You can do this using just South.
For this example I have an app called usergroups with the following model:
class myUser_Group(models.Model):
name = models.CharField(max_length=100)
which I assume is already under migration control with South.
Make the model name change:
class MyUserGroup(models.Model):
name = models.CharField(max_length=100)
and create an empty migration from south
$ python manage.py schemamigration usergroups model_name_change --empty
This will create a skeleton migration file for you to specify what happens. If we edit it so it looks like this (this file will be in the app_name/migrations/ folder -- usergroups/migrations/ in this case):
import datetime
from south.db import db
from south.v2 import SchemaMigration
from django.db import models
class Migration(SchemaMigration):
def forwards(self, orm):
# Change the table name from the old model name to the new model name
# ADD THIS LINE (using the correct table names)
db.rename_table('usergroups_myuser_group', 'usergroups_myusergroup')
def backwards(self, orm):
# Provide a way to do the migration backwards by renaming the other way
# ADD THIS LINE (using the correct table names)
db.rename_table('usergroups_myusergroup', 'usergroups_myuser_group')
models = {
'usergroups.myusergroup': {
'Meta': {'object_name': 'MyUserGroup'},
'id': ('django.db.models.fields.AutoField', [], {'primary_key': 'True'}),
'name': ('django.db.models.fields.CharField', [], {'max_length': '100'})
}
}
complete_apps = ['usergroups']
In the forwards method we are renaming the database table name to match what the django ORM will look for with the new model name. We reverse the change in backwards to ensure the migration can be stepped back if required.
Run the migration with no need to import/export the exisiting data:
$ python manage.py migrate
The only step remaining is to update the foreign key and many-to-many columns in the models that refer to myUser_Group and change to refer to MyUserGroup.
mmcnickle's solution may work and seems reasonable but I prefer a two step process. In the first step you change the table name.
In your model make sure you have your new table name in:
class Meta:
db_table = new_table_name'
Then like mmcnickle suggested, create a custom migration:
python manage.py schemamigration xyz migration_name --empty
You can read more about that here:
https://docs.djangoproject.com/en/dev/ref/models/options/
Now with your custom migration also add the line to rename your table forward and backwards:
db.rename_table("old_table_name","new_table_name")
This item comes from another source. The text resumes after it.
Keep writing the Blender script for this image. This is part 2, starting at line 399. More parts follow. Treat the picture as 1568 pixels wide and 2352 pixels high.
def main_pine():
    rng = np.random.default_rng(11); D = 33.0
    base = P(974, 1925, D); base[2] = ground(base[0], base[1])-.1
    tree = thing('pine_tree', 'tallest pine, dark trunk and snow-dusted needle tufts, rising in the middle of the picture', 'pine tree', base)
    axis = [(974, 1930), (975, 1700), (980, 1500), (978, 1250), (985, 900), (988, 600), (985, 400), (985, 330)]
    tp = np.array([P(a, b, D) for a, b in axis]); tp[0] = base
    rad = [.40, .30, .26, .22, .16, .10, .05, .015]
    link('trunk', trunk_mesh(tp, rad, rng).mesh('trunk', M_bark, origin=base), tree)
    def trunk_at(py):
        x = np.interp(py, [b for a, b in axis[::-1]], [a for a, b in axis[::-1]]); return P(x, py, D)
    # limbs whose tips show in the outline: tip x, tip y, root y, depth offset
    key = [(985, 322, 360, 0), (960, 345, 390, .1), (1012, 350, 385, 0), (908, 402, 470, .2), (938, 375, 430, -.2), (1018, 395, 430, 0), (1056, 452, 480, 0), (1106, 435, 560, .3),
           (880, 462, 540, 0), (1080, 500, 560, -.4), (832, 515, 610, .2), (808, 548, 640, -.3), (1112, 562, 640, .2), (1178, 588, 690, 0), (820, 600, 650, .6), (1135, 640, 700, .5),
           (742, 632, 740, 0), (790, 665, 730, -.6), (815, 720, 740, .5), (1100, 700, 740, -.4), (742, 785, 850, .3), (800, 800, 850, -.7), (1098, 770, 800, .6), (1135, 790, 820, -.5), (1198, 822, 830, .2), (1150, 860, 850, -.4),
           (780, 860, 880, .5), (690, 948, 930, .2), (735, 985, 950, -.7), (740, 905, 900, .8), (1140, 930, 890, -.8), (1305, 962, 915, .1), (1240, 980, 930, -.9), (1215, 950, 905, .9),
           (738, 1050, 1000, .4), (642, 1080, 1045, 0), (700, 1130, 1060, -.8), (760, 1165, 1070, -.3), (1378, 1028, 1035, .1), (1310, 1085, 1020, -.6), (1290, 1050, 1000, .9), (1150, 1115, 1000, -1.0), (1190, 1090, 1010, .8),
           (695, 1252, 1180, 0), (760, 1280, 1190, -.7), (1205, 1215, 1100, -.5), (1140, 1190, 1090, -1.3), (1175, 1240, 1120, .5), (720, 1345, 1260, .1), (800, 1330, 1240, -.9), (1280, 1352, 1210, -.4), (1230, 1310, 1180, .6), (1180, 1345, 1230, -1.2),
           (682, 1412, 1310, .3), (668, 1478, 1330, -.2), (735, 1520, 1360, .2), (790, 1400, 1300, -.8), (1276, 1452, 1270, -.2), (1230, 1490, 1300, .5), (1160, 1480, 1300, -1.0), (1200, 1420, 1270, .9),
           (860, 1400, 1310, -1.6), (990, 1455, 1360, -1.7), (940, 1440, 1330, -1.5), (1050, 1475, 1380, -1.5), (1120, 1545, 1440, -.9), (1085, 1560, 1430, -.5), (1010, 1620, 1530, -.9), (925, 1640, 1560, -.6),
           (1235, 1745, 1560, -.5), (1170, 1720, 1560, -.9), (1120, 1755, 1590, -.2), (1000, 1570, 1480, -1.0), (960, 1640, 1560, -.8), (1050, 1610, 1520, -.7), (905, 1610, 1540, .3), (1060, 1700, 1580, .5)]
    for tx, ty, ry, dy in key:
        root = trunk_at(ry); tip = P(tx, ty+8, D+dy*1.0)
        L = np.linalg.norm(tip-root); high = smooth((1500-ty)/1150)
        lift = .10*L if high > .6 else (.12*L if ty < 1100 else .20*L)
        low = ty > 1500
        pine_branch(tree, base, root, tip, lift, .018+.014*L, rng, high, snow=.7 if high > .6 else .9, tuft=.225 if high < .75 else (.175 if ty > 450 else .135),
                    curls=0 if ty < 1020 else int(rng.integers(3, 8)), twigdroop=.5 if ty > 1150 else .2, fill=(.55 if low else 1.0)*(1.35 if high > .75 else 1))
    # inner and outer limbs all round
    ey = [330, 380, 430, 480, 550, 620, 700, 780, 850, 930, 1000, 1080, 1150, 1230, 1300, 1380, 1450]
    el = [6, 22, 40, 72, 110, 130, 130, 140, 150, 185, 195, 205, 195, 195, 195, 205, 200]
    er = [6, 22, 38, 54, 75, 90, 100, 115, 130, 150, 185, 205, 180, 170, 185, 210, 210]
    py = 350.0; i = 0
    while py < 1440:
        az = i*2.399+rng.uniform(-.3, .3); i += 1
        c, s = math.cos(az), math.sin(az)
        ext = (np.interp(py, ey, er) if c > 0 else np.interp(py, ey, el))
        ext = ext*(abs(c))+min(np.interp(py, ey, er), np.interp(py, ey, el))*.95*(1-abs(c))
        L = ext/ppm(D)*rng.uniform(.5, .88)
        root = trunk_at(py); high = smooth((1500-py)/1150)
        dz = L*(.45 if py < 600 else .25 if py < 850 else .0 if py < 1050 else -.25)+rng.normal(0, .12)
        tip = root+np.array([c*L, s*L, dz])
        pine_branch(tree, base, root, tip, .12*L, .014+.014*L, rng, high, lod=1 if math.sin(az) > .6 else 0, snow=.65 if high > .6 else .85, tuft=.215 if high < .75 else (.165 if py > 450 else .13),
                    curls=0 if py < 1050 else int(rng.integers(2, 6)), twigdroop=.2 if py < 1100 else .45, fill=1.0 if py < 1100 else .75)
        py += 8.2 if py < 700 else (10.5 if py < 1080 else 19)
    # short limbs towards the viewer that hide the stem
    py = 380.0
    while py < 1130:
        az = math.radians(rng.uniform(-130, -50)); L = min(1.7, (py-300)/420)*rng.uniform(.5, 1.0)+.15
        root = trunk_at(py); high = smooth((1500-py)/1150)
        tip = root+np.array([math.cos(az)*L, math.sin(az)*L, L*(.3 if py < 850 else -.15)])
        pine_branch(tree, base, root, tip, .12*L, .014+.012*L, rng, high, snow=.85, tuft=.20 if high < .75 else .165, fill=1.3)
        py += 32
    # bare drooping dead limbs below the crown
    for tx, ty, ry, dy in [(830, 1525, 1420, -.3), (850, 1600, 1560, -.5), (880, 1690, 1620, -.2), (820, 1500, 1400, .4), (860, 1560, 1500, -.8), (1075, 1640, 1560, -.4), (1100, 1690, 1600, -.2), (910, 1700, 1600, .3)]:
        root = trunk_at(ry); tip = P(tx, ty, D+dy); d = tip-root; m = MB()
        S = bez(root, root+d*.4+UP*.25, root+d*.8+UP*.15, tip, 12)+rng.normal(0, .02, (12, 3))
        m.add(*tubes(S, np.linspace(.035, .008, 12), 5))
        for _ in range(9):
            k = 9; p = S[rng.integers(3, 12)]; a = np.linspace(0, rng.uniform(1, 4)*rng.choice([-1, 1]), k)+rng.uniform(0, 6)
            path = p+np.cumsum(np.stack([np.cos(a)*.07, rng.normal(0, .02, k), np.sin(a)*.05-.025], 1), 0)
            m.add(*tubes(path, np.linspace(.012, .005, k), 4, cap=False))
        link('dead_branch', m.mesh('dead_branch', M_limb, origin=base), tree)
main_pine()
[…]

This can be enough to migrate and change the table name but if you have been using the Class Meta custom table name before then you'll have to do a bit more. So I would say as a rule, just to be safe do a search in your migration file for "old_table_name" and change any entries you find to the new table name. For example, if you were previously using the Class Meta custom table name, you will likely see:
'Meta': {'object_name': 'ModelNameYouWillChangeNext', 'db_table': "u'old_table_name'"},
So you'll need to change that old table name to the new one.
Now you can migrate with:
python manage.py migrate xyz
At this point your app should run since all you have done is change the table name and tell Django to look for the new table name.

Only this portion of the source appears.